The Fresh Loaf

A Community of Amateur Bakers and Artisan Bread Enthusiasts.

Hello everyone, from 6000 feet

ivorybow's picture

Hello everyone, from 6000 feet

Hello everyone. I am a life long bread baker, like 50 years, but at or near sea level. I have baked bread in Texas, Michigan, Minnesota, and Romania with no problems at all. I am hoping you brilliant bakers here can help me solve once and for all my serious problem with bread at 6,000 ft.

I moved here to Denver several years ago from Romania at sea level, and I had no problems there. But being at 6000 ft. has ruined my bread baking. I read several forum discussions of hi alt. bread baking where people say they are not having problems. One person at 8,000 ft said they make no adjustments. I talked with my local county extension agent and she gave me a lot of adjustments and told me to pretty much throw out all I knew from baking in Houston. Even with her suggestions I am not having success.

The problem I have every single time, until I have given up, is my bread collapses at the end of my second rise. It looks perfect, but then collapses. Especially when I move it to the oven, it deflates before my eyes. My last effort, hot dog buns, came out miniature flat breads. I have tried putting it in the oven before it has fully doubled but it deflated in the first few minutes of baking. A Pullman loaf is impossible. I didn't have luck with making my own sour dough starter either. After one successful loaf, the starter just died on me. Even my bread machine bread collapses. I have used both diastatic malt and gluten additives. I have tried every brand and type of flour from artisan to spelt. What am I doing wrong? I am desperate for a solution. Any advice will be most welcome.

Precaud's picture

is quite a change. Here's lookin' at ya from 7,000  (well, 6,950...)  :)
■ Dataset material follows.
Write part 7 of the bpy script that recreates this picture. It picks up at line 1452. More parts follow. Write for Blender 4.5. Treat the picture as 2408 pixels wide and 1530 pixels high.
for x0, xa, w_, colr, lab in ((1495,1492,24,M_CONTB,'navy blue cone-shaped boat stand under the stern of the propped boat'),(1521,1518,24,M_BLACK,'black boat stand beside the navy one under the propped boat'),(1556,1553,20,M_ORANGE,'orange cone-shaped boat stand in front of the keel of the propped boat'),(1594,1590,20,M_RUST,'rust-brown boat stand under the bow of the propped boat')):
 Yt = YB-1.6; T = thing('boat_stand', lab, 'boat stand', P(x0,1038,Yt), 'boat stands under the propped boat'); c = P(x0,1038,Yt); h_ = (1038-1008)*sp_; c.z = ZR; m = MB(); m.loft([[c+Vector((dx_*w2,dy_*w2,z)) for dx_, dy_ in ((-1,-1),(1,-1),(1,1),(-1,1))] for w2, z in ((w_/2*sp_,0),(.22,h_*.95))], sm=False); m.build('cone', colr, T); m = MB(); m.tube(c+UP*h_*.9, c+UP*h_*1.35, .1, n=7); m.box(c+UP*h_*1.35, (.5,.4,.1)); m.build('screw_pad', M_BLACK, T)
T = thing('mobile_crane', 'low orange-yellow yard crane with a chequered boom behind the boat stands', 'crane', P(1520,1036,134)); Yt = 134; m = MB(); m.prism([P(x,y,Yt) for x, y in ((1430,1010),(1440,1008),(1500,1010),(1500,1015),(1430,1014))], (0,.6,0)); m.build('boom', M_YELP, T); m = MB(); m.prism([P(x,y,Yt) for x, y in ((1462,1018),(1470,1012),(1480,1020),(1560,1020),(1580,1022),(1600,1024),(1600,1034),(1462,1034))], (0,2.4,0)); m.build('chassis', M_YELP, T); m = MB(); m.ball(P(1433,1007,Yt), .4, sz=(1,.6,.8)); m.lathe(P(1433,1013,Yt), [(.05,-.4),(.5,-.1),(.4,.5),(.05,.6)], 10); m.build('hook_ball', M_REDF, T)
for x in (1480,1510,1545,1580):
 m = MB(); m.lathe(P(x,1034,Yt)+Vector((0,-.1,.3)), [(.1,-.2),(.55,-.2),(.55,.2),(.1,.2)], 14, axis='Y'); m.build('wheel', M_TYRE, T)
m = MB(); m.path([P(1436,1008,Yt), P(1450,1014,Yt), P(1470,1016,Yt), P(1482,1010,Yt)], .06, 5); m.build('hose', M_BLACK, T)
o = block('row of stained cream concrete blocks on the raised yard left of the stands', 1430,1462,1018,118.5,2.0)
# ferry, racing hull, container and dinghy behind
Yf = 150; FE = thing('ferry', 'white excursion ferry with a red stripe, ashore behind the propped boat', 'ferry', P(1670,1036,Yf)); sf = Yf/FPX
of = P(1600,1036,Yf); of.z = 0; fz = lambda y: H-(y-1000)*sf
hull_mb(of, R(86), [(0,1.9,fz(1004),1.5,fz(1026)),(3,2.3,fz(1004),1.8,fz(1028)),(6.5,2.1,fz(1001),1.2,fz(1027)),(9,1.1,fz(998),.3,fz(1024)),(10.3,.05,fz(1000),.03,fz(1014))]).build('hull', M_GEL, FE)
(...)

Your complaint is quite familiar. Oven spring = oven shrink. It is indeed frustrating to watch it collapse right when or after it goes in. I never learned to bake at sea level, and I haven't mastered it yet, but here's how I'm adjusting.

  • Most important - I typically use only 1/2 to 2/3 the amount of yeast in a given recipe.
  • With altitude usually comes dryness, so I usually have to add a little more water/liquid ingredients. I say usually, because it's been very humid in the high desert this year. (this is tricky, because too moist dough is prone to collapse)
  • Autolysing the flours definitely helps.
  • Water boils at a lower temp up here, so increase your baking temps to get the same penetration. Make sure your oven's temp settings are accurate - my gas oven's were 50ºF low !
  • For rye, spelt, etc. add vital wheat gluten.
  • Smaller, thinner geometries tend to work better than large, thick ones.

Personally, I like less-airy breads so the 'failures' are more of a visual aesthetic quandary... they still taste great.

Will be interested to hear what works for you.

UVCat's picture

i feel your pain! i moved to the denver area from sea level about 3 years ago. i’ve also baked bread while visiting places in the mountains, up to 9000+ ft. 

precaud has given you some good suggestions and advice. a few additional things that come to mind based on my experiences adapting to altitude (i use sourdough exclusively, but i don’t think that matters much):

- perhaps too obvious, but have you tried decreasing your final proof time? rise happens faster at lower air pressure, hence the advice for decreasing the amount of yeast. decreasing the proof time may be a step in the same direction.

- i found i need to degas (what  old recipes called a “punch down”) during bulk fermentation and really adapt my understanding of what the dough will look like when it is fully-proofed. you get the same visual/volume rise with less fermentation, so i have learned to “go long” on bulk fermentation, but with at least one degassing so that the dough does not over-inflate and collapse. it is a tricky balance!

- how do you develop gluten in your doughs? it sounds like the gluten network is failing during final proof and/or the bake. perhaps more strengthening during mixing, bulk, and/or shaping would help?

- this is a long shot, but given your struggles with starting/maintaining a sourdough culture i wonder about your water. new place means new water. have you tried doing an entire bake with bottled water? that would at least eliminate that possibility.

hope something in here helps!


Abelbreadgallery's picture

Good morning. I live in Mexico at 6300 ft high, and I dont have any kind of problem while baking bread. There are other aspects (quality of water or flours) that can interfere more. I believe that if you lived in Bolivia (11000 ft) maybe can have some problems because of the pressure and how affects to the expansion of gas. But in medium-high places there's not a big problem. Have you tried with other recipes (a traditional sandwich loaf, poolish baguettes etc)? I mean, if you take care of Hydration, Time, Temperature of the dough and pH of your sourdough, you can't go wrong wherever you are.